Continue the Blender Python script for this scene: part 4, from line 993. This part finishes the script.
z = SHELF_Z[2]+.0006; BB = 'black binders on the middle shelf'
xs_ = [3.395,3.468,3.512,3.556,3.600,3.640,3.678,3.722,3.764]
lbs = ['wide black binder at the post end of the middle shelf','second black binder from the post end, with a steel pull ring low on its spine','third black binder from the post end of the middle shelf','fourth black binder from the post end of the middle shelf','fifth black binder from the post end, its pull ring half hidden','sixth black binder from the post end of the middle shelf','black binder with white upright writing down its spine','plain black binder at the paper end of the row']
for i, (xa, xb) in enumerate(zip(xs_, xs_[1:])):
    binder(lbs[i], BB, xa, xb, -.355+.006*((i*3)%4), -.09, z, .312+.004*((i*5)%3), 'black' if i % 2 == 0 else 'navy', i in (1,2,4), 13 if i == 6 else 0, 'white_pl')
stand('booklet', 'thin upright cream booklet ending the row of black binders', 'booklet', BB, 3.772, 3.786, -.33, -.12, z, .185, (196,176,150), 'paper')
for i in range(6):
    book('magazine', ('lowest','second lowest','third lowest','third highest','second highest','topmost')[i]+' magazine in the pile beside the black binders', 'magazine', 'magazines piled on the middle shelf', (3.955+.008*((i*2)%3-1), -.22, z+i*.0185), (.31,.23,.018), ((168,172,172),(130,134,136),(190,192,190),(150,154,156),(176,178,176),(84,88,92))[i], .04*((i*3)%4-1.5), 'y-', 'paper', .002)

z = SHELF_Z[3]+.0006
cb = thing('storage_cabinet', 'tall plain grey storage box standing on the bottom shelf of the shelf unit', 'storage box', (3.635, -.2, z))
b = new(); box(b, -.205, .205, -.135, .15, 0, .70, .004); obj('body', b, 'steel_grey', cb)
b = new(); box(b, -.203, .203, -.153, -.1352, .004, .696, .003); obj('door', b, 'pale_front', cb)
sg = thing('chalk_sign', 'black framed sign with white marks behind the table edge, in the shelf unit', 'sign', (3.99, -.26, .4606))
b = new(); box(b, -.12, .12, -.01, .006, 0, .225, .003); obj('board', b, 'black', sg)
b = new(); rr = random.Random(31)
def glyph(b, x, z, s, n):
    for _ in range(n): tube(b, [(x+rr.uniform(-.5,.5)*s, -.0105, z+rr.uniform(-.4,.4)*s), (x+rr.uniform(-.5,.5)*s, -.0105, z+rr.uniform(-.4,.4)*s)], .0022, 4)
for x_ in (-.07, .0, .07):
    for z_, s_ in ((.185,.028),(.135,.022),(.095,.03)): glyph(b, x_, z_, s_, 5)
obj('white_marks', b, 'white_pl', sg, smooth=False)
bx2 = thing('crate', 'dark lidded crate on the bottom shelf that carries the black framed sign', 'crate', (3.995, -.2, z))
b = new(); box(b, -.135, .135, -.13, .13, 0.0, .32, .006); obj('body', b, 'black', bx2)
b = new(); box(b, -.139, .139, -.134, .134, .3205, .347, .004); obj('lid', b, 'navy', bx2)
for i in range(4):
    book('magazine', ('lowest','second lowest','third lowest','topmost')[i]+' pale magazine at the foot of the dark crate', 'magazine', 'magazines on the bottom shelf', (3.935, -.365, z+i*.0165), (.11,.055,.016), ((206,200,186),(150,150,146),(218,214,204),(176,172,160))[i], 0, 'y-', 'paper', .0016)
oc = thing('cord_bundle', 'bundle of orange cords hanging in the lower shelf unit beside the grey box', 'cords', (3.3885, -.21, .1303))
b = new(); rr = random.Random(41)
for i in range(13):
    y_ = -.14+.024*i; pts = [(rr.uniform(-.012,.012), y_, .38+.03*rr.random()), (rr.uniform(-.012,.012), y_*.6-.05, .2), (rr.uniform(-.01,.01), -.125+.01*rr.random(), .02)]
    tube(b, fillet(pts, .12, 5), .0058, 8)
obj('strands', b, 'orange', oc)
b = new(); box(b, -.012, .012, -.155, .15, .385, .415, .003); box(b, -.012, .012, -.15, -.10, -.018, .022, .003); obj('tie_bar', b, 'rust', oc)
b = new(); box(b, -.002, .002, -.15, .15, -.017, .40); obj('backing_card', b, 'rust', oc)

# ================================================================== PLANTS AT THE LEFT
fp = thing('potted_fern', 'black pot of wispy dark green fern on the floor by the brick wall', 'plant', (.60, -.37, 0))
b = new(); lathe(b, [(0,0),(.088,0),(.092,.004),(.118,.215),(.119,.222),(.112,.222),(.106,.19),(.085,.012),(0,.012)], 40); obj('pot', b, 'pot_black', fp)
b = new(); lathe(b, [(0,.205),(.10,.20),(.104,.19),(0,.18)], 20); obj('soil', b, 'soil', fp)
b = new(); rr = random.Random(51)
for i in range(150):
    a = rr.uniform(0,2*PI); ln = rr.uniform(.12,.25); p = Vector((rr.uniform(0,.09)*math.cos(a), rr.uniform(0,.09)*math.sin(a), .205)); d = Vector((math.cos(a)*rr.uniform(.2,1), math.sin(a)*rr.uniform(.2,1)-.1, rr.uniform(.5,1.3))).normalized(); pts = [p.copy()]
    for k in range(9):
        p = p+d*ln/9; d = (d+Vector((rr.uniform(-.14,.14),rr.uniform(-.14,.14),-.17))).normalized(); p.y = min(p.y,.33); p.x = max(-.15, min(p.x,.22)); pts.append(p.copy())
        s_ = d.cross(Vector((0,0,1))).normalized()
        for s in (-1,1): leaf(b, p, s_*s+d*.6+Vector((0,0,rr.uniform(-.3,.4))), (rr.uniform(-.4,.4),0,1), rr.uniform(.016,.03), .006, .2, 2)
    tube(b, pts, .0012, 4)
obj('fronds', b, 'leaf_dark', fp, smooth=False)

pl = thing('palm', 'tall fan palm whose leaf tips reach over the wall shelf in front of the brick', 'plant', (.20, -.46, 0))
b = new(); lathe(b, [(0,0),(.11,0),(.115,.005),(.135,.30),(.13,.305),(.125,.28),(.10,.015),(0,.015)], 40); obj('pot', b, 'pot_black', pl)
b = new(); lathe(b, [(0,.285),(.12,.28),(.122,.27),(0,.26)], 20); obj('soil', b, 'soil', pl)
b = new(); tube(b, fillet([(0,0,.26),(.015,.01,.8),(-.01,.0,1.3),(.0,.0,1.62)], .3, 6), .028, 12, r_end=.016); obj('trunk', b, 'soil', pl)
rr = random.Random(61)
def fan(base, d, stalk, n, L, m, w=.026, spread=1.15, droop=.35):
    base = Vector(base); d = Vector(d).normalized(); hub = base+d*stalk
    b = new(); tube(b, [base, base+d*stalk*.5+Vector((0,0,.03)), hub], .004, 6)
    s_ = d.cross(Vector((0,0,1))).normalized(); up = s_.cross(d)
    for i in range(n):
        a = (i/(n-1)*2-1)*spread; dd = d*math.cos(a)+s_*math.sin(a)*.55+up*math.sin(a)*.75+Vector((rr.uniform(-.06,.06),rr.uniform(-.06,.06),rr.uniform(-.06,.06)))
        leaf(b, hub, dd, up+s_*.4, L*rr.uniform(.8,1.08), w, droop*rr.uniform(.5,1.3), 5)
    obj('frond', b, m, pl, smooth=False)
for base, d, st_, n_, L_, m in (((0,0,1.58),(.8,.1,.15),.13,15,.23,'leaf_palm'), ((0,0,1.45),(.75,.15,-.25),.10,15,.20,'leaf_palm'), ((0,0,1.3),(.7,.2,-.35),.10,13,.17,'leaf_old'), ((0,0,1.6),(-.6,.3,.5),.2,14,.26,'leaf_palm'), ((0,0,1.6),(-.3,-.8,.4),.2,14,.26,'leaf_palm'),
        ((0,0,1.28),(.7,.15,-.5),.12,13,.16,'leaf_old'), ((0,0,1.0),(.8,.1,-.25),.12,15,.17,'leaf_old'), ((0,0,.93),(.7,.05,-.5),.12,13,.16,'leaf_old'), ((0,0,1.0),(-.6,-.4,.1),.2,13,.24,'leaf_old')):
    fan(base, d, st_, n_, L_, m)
──────
Aim of the task: Quote the listing above from its first line to the line with "book('magazine', ('lowest','second lowest','third lowest','third", inclusive, and add nothing.

Reply:
Continue the Blender Python script for this scene: part 4, from line 993. This part finishes the script.
z = SHELF_Z[2]+.0006; BB = 'black binders on the middle shelf'
xs_ = [3.395,3.468,3.512,3.556,3.600,3.640,3.678,3.722,3.764]
lbs = ['wide black binder at the post end of the middle shelf','second black binder from the post end, with a steel pull ring low on its spine','third black binder from the post end of the middle shelf','fourth black binder from the post end of the middle shelf','fifth black binder from the post end, its pull ring half hidden','sixth black binder from the post end of the middle shelf','black binder with white upright writing down its spine','plain black binder at the paper end of the row']
for i, (xa, xb) in enumerate(zip(xs_, xs_[1:])):
    binder(lbs[i], BB, xa, xb, -.355+.006*((i*3)%4), -.09, z, .312+.004*((i*5)%3), 'black' if i % 2 == 0 else 'navy', i in (1,2,4), 13 if i == 6 else 0, 'white_pl')
stand('booklet', 'thin upright cream booklet ending the row of black binders', 'booklet', BB, 3.772, 3.786, -.33, -.12, z, .185, (196,176,150), 'paper')
for i in range(6):
    book('magazine', ('lowest','second lowest','third lowest','third highest','second highest','topmost')[i]+' magazine in the pile beside the black binders', 'magazine', 'magazines piled on the middle shelf', (3.955+.008*((i*2)%3-1), -.22, z+i*.0185), (.31,.23,.018), ((168,172,172),(130,134,136),(190,192,190),(150,154,156),(176,178,176),(84,88,92))[i], .04*((i*3)%4-1.5), 'y-', 'paper', .002)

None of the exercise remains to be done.